Известно, что идея патриотизма была одной из центральных декабристских идей, одной из стержневых для декабризма вообще. Известно, что эта идея многими декабристами (начиная, к примеру, с Рылеева) поэтически мифологизировалась — образы «новгородской вольности», «старых русских вольностей» и «свобод» вообще были для декабристов не только пропагандистским «кодом» или «ходом», эти образы были для многих декабристов своего рода ретроспективной утопией. Все это хрестоматийно известные вещи. И излишне в этом случае приводить соответствующие декламационно-вдохновенные строфы Рылеева или такого же рода прозу Марлинского. Напомню другое.

«Один раз, Трубецкой и я, мы были у Муравьевых, Матвея и Сергея; к ним приехали Александр и Никита Муравьевы с предложением составить тайное общество, цель которого, по словам Александра, должна была состоять в противодействии немцам, находящимся в русской службе. Я знал, что Александр и его братья были враги всякой немчизне, и сказал ему, что никак не согласен вступить в заговор против немцев, но что если бы составилось тайное общество, членам которого поставлялось бы в обязанность всеми силами трудиться для блага России, то я охотно вступил бы в такое общество. Матвей и Сергей Муравьевы на предложение Александра отвечали почти то же, что и я. После некоторых прений Александр признался, что предложение составить общество против немцев было только пробное предложение, что сам он, Никита и Трубецкой условились еще прежде составить общество, цель которого была в обширном смысле благо России. Таким образом, положено основание Тайному обществу, которое существовало, может быть, не совсем бесплодно для России».

И. Д. Якушкин. Записки

Нет никаких оснований думать, что Якушкину немцы на русской службе нравились по каким-то неведомым причинам, но он сразу же очень определенно отграничил идею действий «для блага России» от идеи националистической. И это весьма характерно. Хорошо еще, что в ответ на несколько провокационную «пробу» Якушкин вообще не ушел, хлопнув, как говорится, дверью — ведь именно так позже поступил он, когда в виде «пробы» его товарищи по уже организовавшемуся к тому времени Обществу начали однажды обсуждать вопрос о цареубийстве. Якушкин сразу же сказал, что готов, а когда все почти сразу же отступились от вроде бы задуманного всерьез, покинул Общество, не окончательно, как явствует и из его же «Записок», но в качестве весьма веского предупреждения во всяком случае. Конечно, не все среди декабристов мыслили столь же четко и завершенно, столь же ответственно, как Якушкин, но идея служения «благу России» была для «истинных и верных сынов Отечества» совершенно не националистической — это не вызывает, кажется, сомнений. Эта была идея нового для того времени патриотизма, резко отграничивавшая «благо России» от блага самодержавия.
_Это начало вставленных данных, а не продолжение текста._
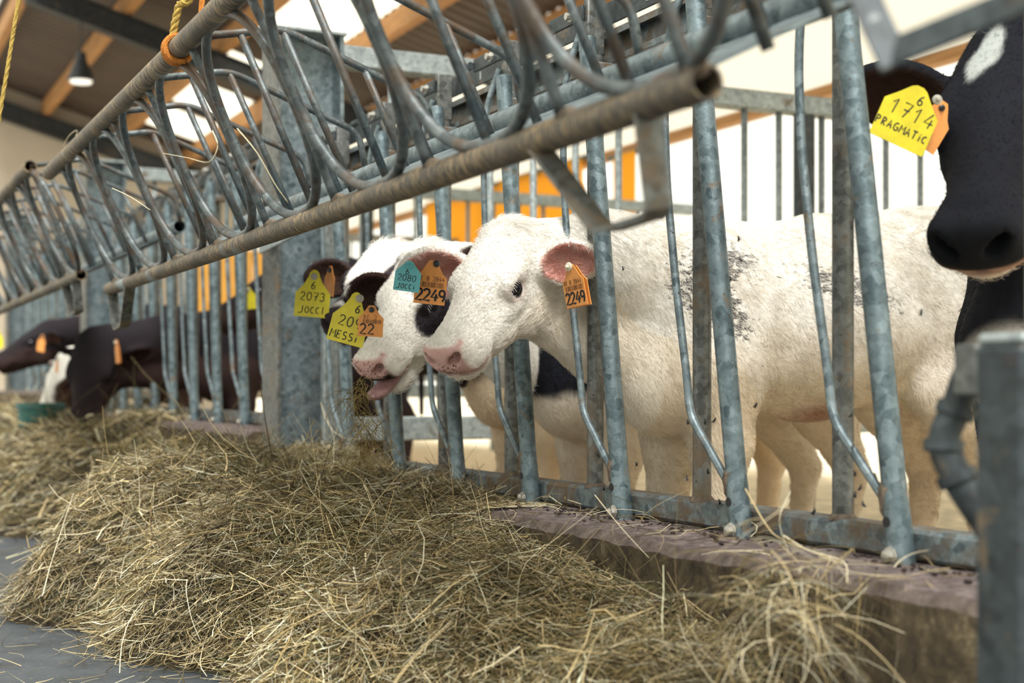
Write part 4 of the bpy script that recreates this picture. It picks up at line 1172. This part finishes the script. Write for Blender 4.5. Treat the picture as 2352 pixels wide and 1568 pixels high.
ear_tag(A4, spot(2141, 284, 2.52), 0.062, 0.092, 'strip', 'tag_orange', (('8', -.10, -.44, .30, .8, 'print'),), roll=-32, yaw=10, button='button_dark', brad=0.006)
ear_tag(A5, spot(268, 806, 7.28), 0.040, 0.125, 'strip', 'tag_orange', (), roll=12, yaw=-50, button='button_pale', back=True)
ear_tag(A7, spot(95, 788, 9.2), 0.07, 0.11, 'strip', 'tag_orange', (), roll=-10, yaw=-30, button='button_dark')
ear_tag(A7, spot(-3, 778, 9.0), 0.07, 0.12, 'bell', 'tag_yellow', (), roll=0, yaw=-20)
ear_tag(A8, spot(131, 838, 8.2), 0.05, 0.09, 'strip', 'tag_orange', (), roll=-14, yaw=-55, button='button_dark')
ear_tag(A6, spot(572, 684, 6.3), 0.085, 0.10, 'bell', 'tag_yellow', (), roll=8, yaw=0)

# ------------------------------------------------------------------ hay
PAL = np.array(((0.78, 0.62, 0.34), (0.95, 0.84, 0.58), (0.36, 0.27, 0.12), (0.14, 0.11, 0.045), (0.10, 0.10, 0.04), (0.055, 0.030, 0.014), (0.66, 0.62, 0.46), (0.24, 0.19, 0.10)))
PW = np.array((0.17, 0.12, 0.17, 0.16, 0.11, 0.11, 0.10, 0.08)); PW = PW / PW.sum()
def strands(name, paths, rad, col, mt, parent=None, sides=3):
    """paths (n, k, 3): thin bent stalks joined into one mesh"""
    n, k, _ = paths.shape
    T = np.gradient(paths, axis=1); T /= np.maximum(np.linalg.norm(T, axis=2), 1e-9)[:, :, None]
    ref = np.tile(np.array((0.0, 0.0, 1.0)), (n, k, 1)); ref[np.abs(T[:, :, 2]) > 0.9] = (1, 0, 0)
    B = np.cross(T, ref); B /= np.maximum(np.linalg.norm(B, axis=2), 1e-9)[:, :, None]; C = np.cross(B, T)
    taper = np.linspace(1.0, 0.45, k)[None, :] * rad[:, None]
    ph = rng.random(n)[:, None] * 6.28
    flat = rng.uniform(0.30, 1.0, n)[:, None]
    ring = []
    for j in range(sides):
        a = ph + 2 * math.pi * j / sides
        ring.append(paths + (B * np.cos(a)[:, :, None] + C * (np.sin(a) * flat)[:, :, None]) * taper[:, :, None] * 1.25)
    V = np.stack(ring, 2).reshape(-1, 3)
    base = (np.arange(n) * k * sides)[:, None, None]; i = (np.arange(k - 1) * sides)[None, :, None]; j = np.arange(sides)[None, None, :]
    a = base + i + j; b = base + i + (j + 1) % sides
    F = np.stack([a, b, b + sides, a + sides], 3).reshape(-1, 4)
    me = mesh(name, V, F, False)
    at = me.attributes.new('tint', 'FLOAT_COLOR', 'POINT')
    cc = np.repeat(np.concatenate([col, np.ones((n, 1))], 1), k * sides, 0)
    at.data.foreach_set('color', cc.astype(np.float32).ravel())
    return place(name, me, parent, (mt,))

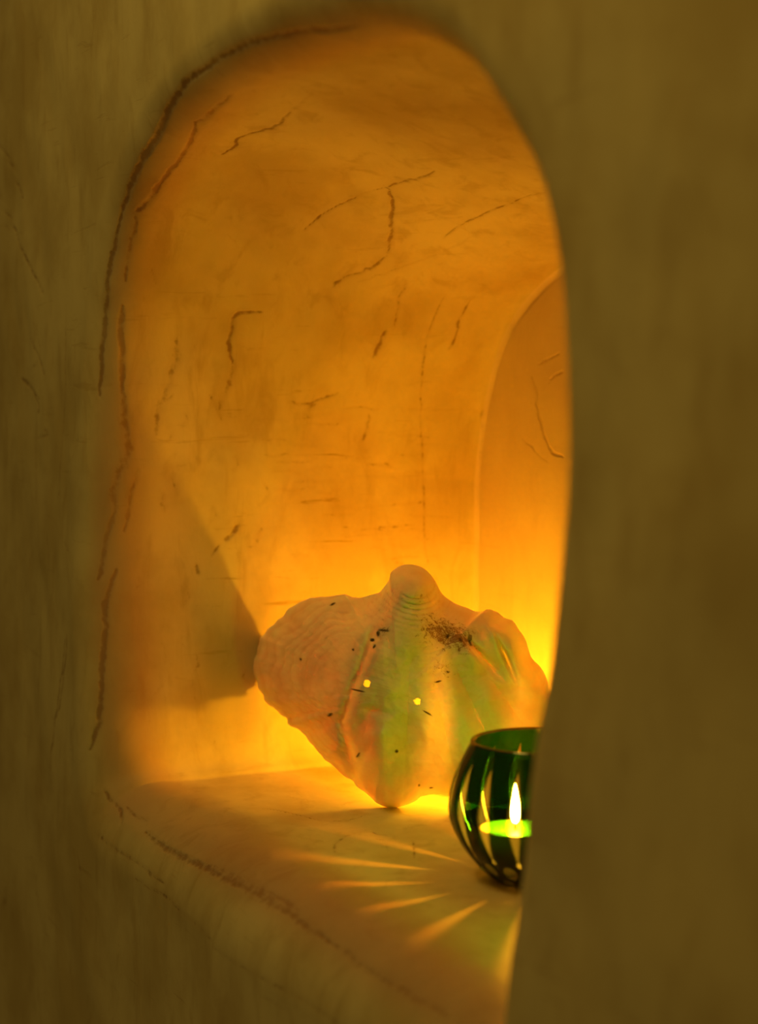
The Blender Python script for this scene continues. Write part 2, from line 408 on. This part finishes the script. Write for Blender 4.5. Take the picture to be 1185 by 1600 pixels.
def build_shell():
    o = catmull(OUT, 16, closed=True)
    nth, nr = 460, 130
    # resample evenly in angle-ish arc
    sg = np.linalg.norm(np.roll(o, -1, 0) - o, axis=1); ss = np.concatenate([[0], np.cumsum(sg)]); oo = np.vstack([o, o[:1]])
    tq = np.linspace(0, ss[-1], nth, endpoint=False)
    O = np.stack([np.interp(tq, ss, oo[:, 0]), np.interp(tq, ss, oo[:, 1])], -1)
    jag = vnoise(np.stack([O[:, 0], O[:, 1], O[:, 0] * 0], -1), .09, 4)[:, None]
    dirv = O - SC; dirv /= np.linalg.norm(dirv, axis=1)[:, None]
    leftish = sstep(620, 500, O[:, 0])[:, None]
    O = O + dirv * jag * (1.4 + 2.4 * leftish)
    r = np.sin(np.linspace(0, 1, nr) * math.pi / 2)           # denser to the rim
    r = .35 * np.linspace(0, 1, nr) + .65 * r
    r = r / r[-1]
    XY = SC + (O - SC)[None] * r[:, None, None]               # nr, nth, 2
    X, Y = XY[..., 0], XY[..., 1]; rr = np.repeat(r[:, None], nth, 1)
    Ux, Uy = 645., 900.
    a = np.degrees(np.arctan2(X - Ux, Y - Uy)); rho = np.hypot(X - Ux, Y - Uy)
    # ribs fanning out from the crown: the left ones broad and shallow, the right ones narrow
    knots = np.array([-90, -44, -17, -2, 12, 25, 37, 50, 64, 80]); amps = np.array([.0, .35, .8, 1, 1.2, 1.5, 1.5, 1.3, .9, .4])
    ph = np.interp(a, knots, np.arange(len(knots))); am = np.interp(a, knots, amps)
    c = np.cos(2 * math.pi * ph)
    rib = (1 - np.abs(np.sin(math.pi * ph)) ** 1.0) * 1.4 - .45
    rib = -rib                                                   # sharp valleys at the knots, round crests between
    rib = rib * am * sstep(105, 240, rho) * (1 - .55 * sstep(.8, 1, rr))
    bulge = (1 - rr ** 2.2) ** .62
    gph = (rho / 9.5) + 2.2 * vnoise(np.stack([X.ravel(), Y.ravel(), 0 * X.ravel()], -1), .012, 6).reshape(X.shape)
    grow = np.abs((gph % 1) - .5) * 2
    grow = sstep(.0, .35, grow)
    gmask = .15 + 1.3 * sstep(110, 40, rho) * sstep(26, 34, rho)
    rg = rr * 17 + 1.6 * vnoise(np.stack([X.ravel(), Y.ravel(), 0 * X.ravel()], -1), .018, 11, 2).reshape(X.shape)
    arc = sstep(.0, .6, rg % 1); amask = sstep(590, 500, X) * sstep(.45, .75, rr)
    h = .048 * bulge + .0030 * rib * bulge ** .4
    h -= .006 * np.exp(-((X - np.interp(Y, [930, 1000, 1080, 1130, 1240], [598, 583, 552, 535, 562])) / 9) ** 2) * sstep(940, 1000, Y) * bulge ** .4
    def gauss(cx, cy, sx, sy, rot=0):
        c_, s_ = math.cos(math.radians(rot)), math.sin(math.radians(rot))
        dx, dy = X - cx, Y - cy; u = dx * c_ + dy * s_; v = -dx * s_ + dy * c_
        return np.exp(-(u / sx) ** 2 - (v / sy) ** 2)
    h += .012 * gauss(645, 915, 34, 26)                          # crown knob
    h -= .004 * gauss(612, 935, 8, 30, 20) + .0035 * gauss(690, 950, 12, 24, -30)
    h += .020 * gauss(776, 1000, 15, 36, -25) + .018 * gauss(805, 1020, 12, 36, -20) - .012 * gauss(752, 1024, 6, 40, -42) - .010 * gauss(789, 1024, 4, 32, -24)
    h += .010 * gauss(738, 1022, 13, 32, -35)
    h += .009 * gauss(640, 975, 60, 60)                          # raised ridge below the crown
    h += .0055 * gauss(592, 1150, 20, 30, 10) - .003 * gauss(592, 1112, 22, 7, 10) + .003 * gauss(545, 1120, 18, 60, 20)
    h -= .004 * gauss(540, 960, 40, 22, -10)
    pts = np.stack([X.ravel(), Y.ravel(), 0 * X.ravel()], -1)
    n_ = vnoise(pts, .03, 9, 3).reshape(X.shape)
    h += .0030 * n_ * bulge ** .3 + .0006 * vnoise(pts, .12, 3, 2).reshape(X.shape) - .0009 * (1 - grow) * gmask * bulge ** .2 + .0011 * (arc - .5) * amask * bulge ** .3
    h *= sstep(1.0, .985, rr) * .25 + .75
    h = np.maximum(h, 0) * (rr < 1)
    wav = .004 * np.sin(np.interp(a, knots, np.arange(len(knots))) * 2 * math.pi)
    rim_d = 1.120 + .102 * np.clip((600 - X) / 205, 0, 1.1) ** 1.35 + wav * sstep(.6, 1, rr) * sstep(1200, 1080, Y) * sstep(130, 220, rho)
    # the crown leans back a little, towards the lamp
    rim_d = rim_d + .012 * sstep(1262, 900, Y)
    th = .0048
    front = CAM + (FW + RT * ((X - 592.5) / FPX)[..., None] - UP * ((Y - 800) / FPX)[..., None]) * (rim_d - h)[..., None]
    X2 = SC[0] + (X - SC[0]) * (1 - .022 * rr ** 3); Y2 = SC[1] + (Y - SC[1]) * (1 - .022 * rr ** 3)
    hb = np.maximum(h * .97 - th, -.004 + 0 * h)
    hb = hb * sstep(1.0, .97, rr) + (-.0035) * (1 - sstep(1.0, .97, rr))
    backp = CAM + (FW + RT * ((X2 - 592.5) / FPX)[..., None] - UP * ((Y2 - 800) / FPX)[..., None]) * (rim_d - hb)[..., None]
    # collapse ring 0 is a tiny fan: fine
    nV = nr * nth
    g = np.arange(nV).reshape(nr, nth); gn = np.roll(g, -1, 1)
    fq = np.stack([g[:-1], g[1:], gn[1:], gn[:-1]], -1)          # nr-1, nth, 4
    HO = [(574, 1068, 5.6), (653, 1096, 5.2)]
    cx = (X[:-1] + X[1:]) / 2; cy = (Y[:-1] + Y[1:]) / 2
    cx = (cx + np.roll(cx, -1, 1)) / 2; cy = (cy + np.roll(cy, -1, 1)) / 2
    rem = np.zeros(cx.shape, bool)
    for hx, hy, hr in HO: rem |= np.hypot(cx - hx, cy - hy) < hr
    rem[0] = False
    Vall = np.vstack([front.reshape(-1, 3), backp.reshape(-1, 3)])
    keep = fq[~rem]
    faces = [keep, keep[:, ::-1] + nV]
    side = []
    for i, j in zip(*np.nonzero(rem)):
        q = fq[i, j]
        for (di, dj, e) in ((-1, 0, (0, 3)), (1, 0, (1, 2)), (0, -1, (0, 1)), (0, 1, (2, 3))):
            ii, jj = i + di, (j + dj) % nth
            if not rem[ii, jj]:
                a_, b_ = q[e[0]], q[e[1]]
                side.append((a_, b_, b_ + nV, a_ + nV) if (di, dj) in ((1, 0), (0, -1)) else (b_, a_, a_ + nV, b_ + nV))
    j = np.arange(nth); e0 = g[-1]; e1 = np.roll(e0, -1)
    faces.append(np.stack([e0, e0 + nV, e1 + nV, e1], -1))
    if side: faces.append(np.array(side))
    Fq = np.vstack(faces)
    # snap hole borders to circles
    orig = np.array([605, 1262.]); 
    base = on_floor(610, 1263)
    Vall = Vall - base
    me = mesh_from('seashell', Vall, Fq)
    stain = .9 * gauss(685, 985, 34, 24, 15) + .7 * gauss(725, 1000, 24, 20, 0) + .5 * gauss(600, 985, 12, 20, 10) + .35 * gauss(690, 1045, 34, 30) + .3 * gauss(640, 935, 40, 14) + .25 * gauss(562, 1100, 18, 40)
    pit = np.zeros(X.shape)
    for (qx, qy, sx, sy, ro) in ((516, 1117, 5, 2.5, -35), (620, 1174, 3, 3, 0), (600, 985, 10, 2, 5), (591, 990, 3, 5, 0), (520, 944, 5, 1.8, -30), (552, 1015, 2, 2, 0), (720, 1000, 5, 2, 60), (700, 994, 2, 5, 20),
                              (735, 1005, 2, 6, -20), (575, 1243, 2.5, 2, 0), (582, 1000, 4, 3, 0), (585, 1010, 2, 4, 30), (674, 1231, 2.5, 1.5, 0), (655, 1227, 2, 2, 0),
                              (700, 1050, 3, 2, 20), (685, 1065, 6, 1.5, -15), (668, 1114, 9, 1.4, 30), (560, 1079, 12, 1.5, 12), (470, 1030, 1.8, 2.5, 0), (560, 1180, 2, 5, 30)):
        pit = np.maximum(pit, sstep(.25, .7, gauss(qx, qy, sx, sy, ro)))
    z = lambda A: np.concatenate([A.ravel(), A.ravel()])
    attr(me, 'stain', z(stain)); attr(me, 'pit', z(pit) * np.concatenate([np.ones(nV), np.zeros(nV)])); attr(me, 'growth_shade', z((1 - grow) * gmask + 1.6 * gauss(752, 1024, 4, 34, -42) + 1.3 * gauss(789, 1024, 3, 28, -24) + .7 * (1 - arc) * amask))  # growth lines, plus crevice shade painted beside the right hump
    o = link('seashell', me, shell_mat()); o.location = base
    tag(o, 'large pale ribbed seashell with two drilled holes standing on the niche shelf', 'shell')
    return o
build_shell()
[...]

«Что есть любовь к отечеству в нашем быту? Ненависть настоящего положения. В этой любви патриот может сказать с Жуковским:

В любви я знал одни мученья».

Это было сказано Вяземским — еще одним человеком приграничной с декабризмом полосы. Вяземский говорил о любви страдающей, о патриотизме негативном, если можно тут так выразиться. И когда Пушкин проклинал свою судьбу за то, что ему довелось — с его умом и талантом— родиться в России, — это был тот же самый патриотизм.

«Я не научился любить свою родину с закрытыми глазами, с преклоненной головой, с запертыми устами. Я нахожу, что человек может быть полезен своей стране только в том случае, если ясно видит ее; я думаю, что время слепых влюбленностей прошло… Я полагаю, что мы пришли после других для того, чтобы делать лучше их, чтобы не впадать в их ошибки, в их заблуждения и суеверия».

Я нарочно и не из суетных побуждений привожу сейчас здесь именно те, словно резцом по граниту на вечные времена выбитые, слова Чаадаева, которые более 20 лет назад взял эпиграфом к своей книге о нем, — с тех пор слова эти лишь посвежели и стали громче и смысл их еще более просветлел. Так будет и дальше — не только потому, что слова эти крепко сказаны, а потому, что они верны для любой исторической эпохи и любой социально-психологической ситуации, в них нет националистической конъюнктурности и мелочной злободневности. Со временем они будут только слышнее, раз произнесенные и раз напомненные. Они вошли в мир нашего общественного самосознания и слились с ним.